Namun, pihak perusahaan tidak memberikan informasi besaran uang yang jelas kepada masyarakat setempat.
“Mereka sudah pack uang itu tidak jelas berapa uang yang mereka bagikan. Tapi mereka bilang ‘ini uang punya ini. Tetapi pada umumnya masyarakat tidak tahu berapa jumlah uang setiap marga,” ungkap Herman Kaize, warga Kampung Meto.
“Untuk marga Meto 1 Milyar 300 lebih.”
Dampak uang ‘tali asih’ ini bersekskalasi di kemudian hari. Tahun 2014 setelah alat berat mulai masuk dan hutan mulai rubuh, keharmonisan masyarakat mulai pecah. Lantaran sumber kehidupan mereka mulai hilang dan berganti kepada uang, mulai timbul konflik antar sesama.
“Sebelum adanya perusahaan masuk, rasa persaudaraan dan kekeluargaan dalam kerja sama selalu gotong royong. Kita semua ada keluarga. Di sana tidak ada perbedaan antara marga satu dengan lainnya,” ujar Mikael Felix Mamoan, warga Kampung Anggai.
“Namun ketika perusahaan masuk, perbedaan marga mulai terlihat. Sehinga mulai ada persaingan karena adanya kecemburuan.”
Pembayaran uang tali asih membuat kecemburuan antar klan. Ini belum termasuk hutan mereka yang rusak dan berganti lahan semai kelapa sawit. Artinya, mereka harus mencari lebih jauh demi mendapatkan makan.
Memahami Standar Hidup Masyarakat Auyu
Perusahaan yang masuk ke daerah Boven Digoel itu telah membuat kesepakatan dengan masyarakat setempat. Beberapa di antaranya adalah rumah bersih, air bersih, sumber listrik, pendidikan, dan kesehatan.
Namun, apa yang masyarakat rasakan hingga kini adalah kesepakatan kosong. Program tersebut tak berjalan dengan baik sehingga masyarakat berakhir kebingungan. Permasalahannya adalah, tentang perbedaan standar hidup pada masyarakat Suku Auyu dengan masyarakat lainnya, misalnya di kota besar.

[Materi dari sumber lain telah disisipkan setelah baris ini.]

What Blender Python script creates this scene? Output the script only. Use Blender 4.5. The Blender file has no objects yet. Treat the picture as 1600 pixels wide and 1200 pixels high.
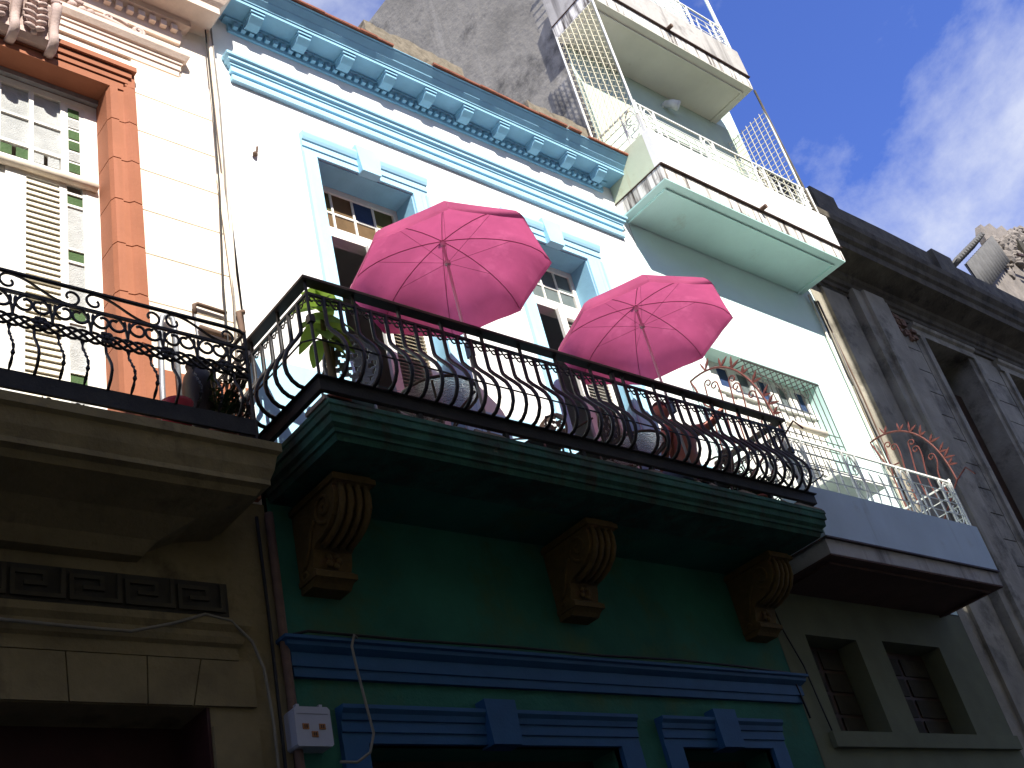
import bpy, bmesh, math, random
from mathutils import Vector, Matrix
random.seed(7)
R = math.radians
S = bpy.context.scene
COL = S.collection

# ================================================================== camera
cam = bpy.data.cameras.new('camera'); cob = bpy.data.objects.new('camera', cam); COL.objects.link(cob)
cam.sensor_width = 36.0; cam.sensor_fit = 'HORIZONTAL'; cam.lens = 1814.0 / 1600.0 * 36.0
cam.clip_start = 0.05; cam.clip_end = 3000
_x = Vector((0.757310, -0.616085, -0.216612)); _z = -Vector((0.621043, 0.576838, 0.530626)); _y = _z.cross(_x)
_m = Matrix((_x, _y, _z)).transposed().to_4x4(); _m.translation = Vector((0, -7.0, 1.6))
cob.matrix_world = _m
S.camera = cob

# ================================================================== light
SUN = Vector((0.34, 1.0, -0.90)).normalized()           # direction the sunlight travels
ELEV = math.asin(-SUN.z); AZ = math.atan2(-SUN.x, -SUN.y)
world = bpy.data.worlds.new('World'); S.world = world; world.use_nodes = True
wn = world.node_tree.nodes; wl = world.node_tree.links; wn.clear()
wo = wn.new('ShaderNodeOutputWorld'); wb = wn.new('ShaderNodeBackground'); wl.new(wb.outputs[0], wo.inputs[0])
sky = wn.new('ShaderNodeTexSky'); sky.sky_type = 'NISHITA'; sky.sun_disc = False
sky.sun_elevation = ELEV; sky.sun_rotation = AZ; sky.altitude = 50
sky.air_density = 1.0; sky.dust_density = 0.1; sky.ozone_density = 3.0
wb.inputs[1].default_value = 0.125
# clouds: soft noise over the whole dome
tc = wn.new('ShaderNodeTexCoord'); mp = wn.new('ShaderNodeMapping'); wl.new(tc.outputs['Generated'], mp.inputs[0])
mp.inputs['Location'].default_value = (3.8506, -4.5998, -2.6037); mp.inputs['Scale'].default_value = (1.0, 1.0, 1.5)
nz = wn.new('ShaderNodeTexNoise'); nz.inputs['Scale'].default_value = 2.6; nz.inputs['Detail'].default_value = 9; nz.inputs['Roughness'].default_value = 0.62
nz.inputs['Distortion'].default_value = 0.25
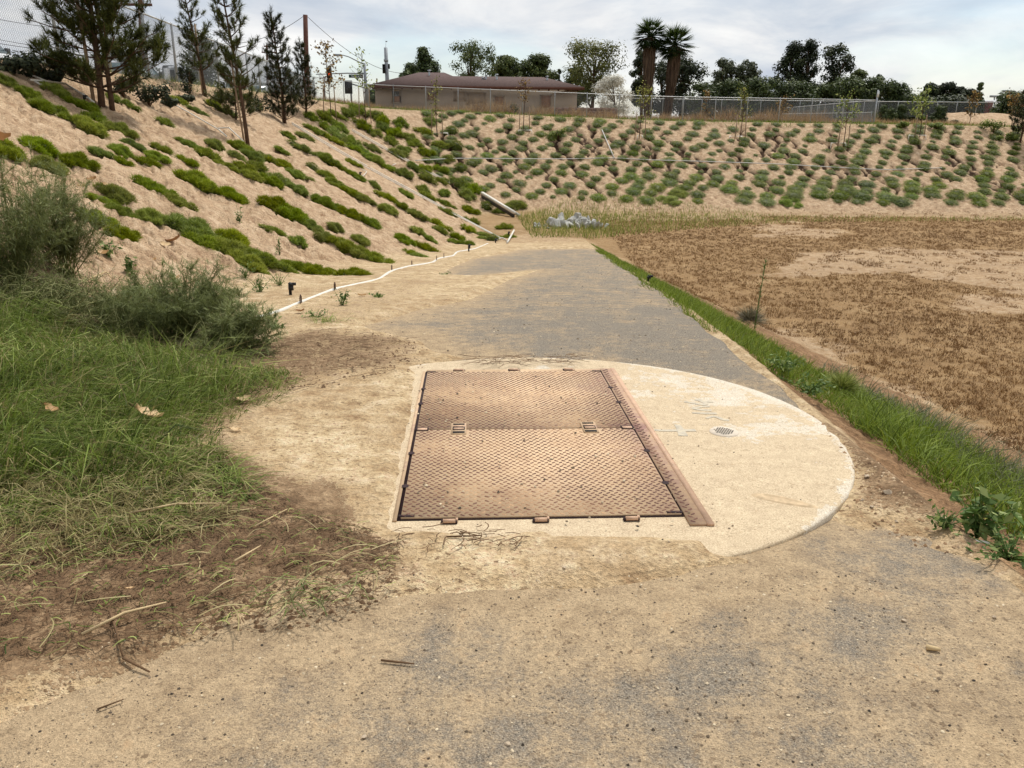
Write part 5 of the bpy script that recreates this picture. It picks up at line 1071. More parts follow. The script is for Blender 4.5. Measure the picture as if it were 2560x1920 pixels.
# ================================================================ HOUSE
M_WALL=plain('beige_stucco',G(172,156,138),.95,0,.08,2.); M_FASC=plain('brown_fascia',G(88,54,40),.8,0,.15,3)
n=NM('brown_shingle',.95,.2); sh=n.noise(9,4,.6,stretch=(1,1,5),obj=True); n.col(n.mix(n.ramp(n.noise(40,2,.5,stretch=(1,1,6),obj=True),[(.45,0.),(.6,.5)]),n.ramp(sh,[(.3,G(80,64,60)),(.7,G(112,92,86))]),G(66,52,48))); n.bump(sh,.4,.04); M_ROOF=n.m
M_BOARD=plain('plywood_board',G(150,116,92),.9,0,.15,4); M_BOARD2=plain('pale_board',G(164,146,126),.9,0,.1,4); M_PANE=plain('dull_glass',G(104,104,102),.2,0,.1,3,.5)
HY_=56.
hl=atdepth(940,290,HY_)[0]; hr_=atdepth(1441,290,HY_)[0]; ez=atdepth(1200,220,HY_)[2]; gz0=hz((hl+hr_)/2,HY_)-.1; rz1=atdepth(1200,191,HY_+3.6)[2]; rz2=atdepth(1060,181,HY_+3.2)[2]
house=empty('house',(hl,HY_,gz0)); Wd=hr_-hl; Hh=ez-gz0; Dp=7.5
MB().box((Wd/2,Dp/2,Hh/2),(Wd,Dp,Hh)).build('wall',M_WALL,house)
def roofmesh(x0,x1,y0,y1,ze,zr,xa,xb,yr):
    mb=MB(); mb.add([[x0,y0,ze],[x1,y0,ze],[x1,y1,ze],[x0,y1,ze],[xa,yr,zr],[xb,yr,zr],[x0,y0,ze-.16],[x1,y0,ze-.16],[x1,y1,ze-.16],[x0,y1,ze-.16]],[np.array([[0,1,5,4],[2,3,4,5],[0,6,7,1],[1,7,8,2],[2,8,9,3],[3,9,6,0],[6,9,8,7]]),np.array([[1,2,5],[3,0,4]])]); return mb
lx=lambda u:atdepth(u,215,HY_-.7)[0]-hl
roof=roofmesh(lx(924),lx(1460),-.75,Dp+.6,Hh+.10,rz1-gz0,lx(1040),lx(1372),3.6).build('roof',M_ROOF,house)
roofmesh(lx(924)+.02,lx(1190),-.72,Dp+.5,Hh+.12,rz2-gz0,lx(1040),lx(1108),3.2).build('roof_hip',M_ROOF,roof)
MB().box(((lx(924)+lx(1460))/2,-.765,Hh+.0),(lx(1460)-lx(924)+.05,.03,.16)).build('fascia',M_FASC,roof)
for x_ in np.arange(lx(930),lx(1455),.62): MB().box((x_,-.4,Hh-.08),(.05,.68,.10)).build('rafter_tail',M_FASC,roof)
for u,v,s in ((1073,181,.3),(1208,200,.35),(1242,192,.35),(1215,190,.15),(1368,194,.2)):
    q=atdepth(u,v,HY_+2.2)-np.array([hl,HY_,gz0]); m=MB(); m.tube([q+[0,0,-.5],q+[0,0,s*.3]],.06,7); m.tube([q+[0,0,s*.3],q+[0,0,s*.5]],[.13,.10],7); m.build('roof_vent',M_GALV,roof)
def opening(u0,v0,u1,v1,mat,kind='window',board=None):
    a=atdepth(u0,v0,HY_)-np.array([hl,HY_,gz0]); b=atdepth(u1,v1,HY_)-np.array([hl,HY_,gz0]); c=(a+b)/2; w=abs(b[0]-a[0]); h=abs(a[2]-b[2])
    f=MB(); 
    for dx_,dz_,ww,hh_ in ((0,h/2,w+.12,.07),(0,-h/2,w+.12,.07),(-w/2,0,.07,h),(w/2,0,.07,h)): f.box((c[0]+dx_,-.035,c[2]+dz_),(ww,.05,hh_))
    fo=f.build(kind,M_BOARD2,house); MB().box((c[0],-.015,c[2]),(w-.02,.03,h-.02)).build('pane' if board is None else 'board',mat,fo)
    if board: MB().box((c[0]+board[0],-.045,c[2]-h*.22),(w*.75,.03,h*.5)).build('board',M_BOARD,fo)
opening(979,226,1001,256,M_PANE,'window',(.1,)); opening(1068,234,1087,250,M_BOARD,'window',(0,)); opening(1135,230,1163,252,M_BOARD2,'window'); opening(1168,232,1213,262,M_BOARD2,'window'); opening(1236,240,1260,264,M_BOARD,'window',(0,)); opening(1352,238,1377,272,M_BOARD,'door')
tag(house,'boarded up beige bungalow with brown hipped shingle roof','house')
# low block wall right of the house, block by block
wl=atdepth(1374,280,52.)[0]; wr_=atdepth(1543,280,52.)[0]; wz=hz((wl+wr_)/2,52.)-.1; wtop=atdepth(1450,269,52.)[2]-wz
bw=empty('block_wall',(wl,52.,wz)); M_BLK=plain('mauve_block',G(128,104,92),.95,0,.1,3); nrow=4; hh=wtop/nrow; me=MB().box((0,0,0),(.385,.19,hh-.012)).mesh('block',False,[M_BLK]); MB().box(((wr_-wl)/2,.0,wtop/2-.01),((wr_-wl)-.02,.15,wtop-.03)).build('mortar_core',plain('mortar',G(112,94,84),.95),bw)
for rw in range(nrow):
    for k in range(int((wr_-wl)/.395)): link('block',me,bw,(.2+k*.395+(.0 if rw%2 else .0975)-.05,0,hh*(rw+.5)))
tag(bw,'low mauve block wall between the house and the palms','wall')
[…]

Sebelum perusahaan masuk dan memberikan segala fasilitas, Suku Auyu hidup dengan cara tradisional mereka. Hal ini jelas sudah berbeda dengan mereka yang tinggal di kota. Tidak bisa dilakukan standarisasi, karena pola hidup mereka berbeda.
Mereka kaya dengan cara yang berbeda. Yakni hidup dengan alam. Namun, ketika fasilitas berupa rumah, air hinga listrik masuk, ini merubah standar hidup mereka. Mereka harus hidup dengan standar kota karena kekayaan mereka telah direnggut.
Hal ini yang disampaikan oleh Bonevasius Hamnagi, Kepala Marga Hamnagi.
“Dengan adanya perusahaan kami mau sama dengan daerah lain. Perusahaan datang maksudnya untuk mengurangi kita punya kebiasaan hidup. Tapi selama ini, air minum, lampu, rumah bersih, maksudnya kita tinggal sama dengan daerah lain yang sudah maju dan hingga saat ini tidak ada perubahan” jelasnya.
“Jadi, perusahaan masuk sama saja. Kita masih hidup dari adat kebiasaan kita. Jadi anggaplah mereka datang untuk tipu masyarakat.”
Saat ini, masyarakat suku Auyu berupaya untuk menjaga hutan mereka. Salah satunya adalah dengan membuat peta hutan agar hutan adat mereka diakui.
Sumber:
Putra, Anggo. 2015. Sejarah Suku Auyu. Sukudunia.blogspot edisi 31 Desember 2015
The Gecko Project. 2019. Kesepakatan rahasia hancurkan surga Papua. Kanal Youtube The Gecko Project tahun 2019.